Exploring the early universe with gravitational waves and primordial magnetic fields

The title is: 'Exploring the early universe with gravitational waves and primordial magnetic fields'

The main goal of the project is to use gravitational astronomy to improve our understanding of the early universe at its highest energy scales. We study the generation of cosmological gravitational wave (GW) backgrounds produced by primordial turbulence in the early universe. In particular, we aim to analyse different mechanisms leading to the production of turbulence and magnetic fields. Both phenomena produce inevitably magnetohydrodynamic (MHD) turbulence in the primordial plasma due to the large induced velocities and the high conductivity of the early universe, and it requires fully numerical simulations of the velocity and magnetic field dynamics to accurately model the generated stochastic GW background and the posterior evolution of the magnetic field up to our present time. Hence, to perform the analyses, we will be combining theoretical calculations with large resolution numerical simulations of MHD turbulence coupled to linearized general relativity, using the open-source Pencil Code, at high-performance computing infrastructures.

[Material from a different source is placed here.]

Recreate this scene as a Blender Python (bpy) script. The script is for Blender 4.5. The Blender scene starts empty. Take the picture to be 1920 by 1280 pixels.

Using the results of such simulations, we aim to develop a template for the production of GWs due to MHD turbulence that is of paramount importance for the future successful detection of early universe signals with the Laser Interferometer Space Antenna (LISA), pulsar timing arrays, and other GW detectors. Additionally, primordial magnetic fields can be probed by observations from distant TeV gamma-ray sources using the Fermi Observatory and, in the near future, the Cerenkov Telescope Array, allowing us to put lower limits on the strength of the relics of primordial magnetic fields. Such multi-messenger detections can shed light on our understanding of the early universe physics and provide an answer to fundamental open questions in cosmology like the baryon asymmetry problem, the electroweak hierarchy problem, or the nature of dark matter, by directly probing the physics of the early universe, e.g., first-order phase transitions, parity-odd violation processes, or axion fields.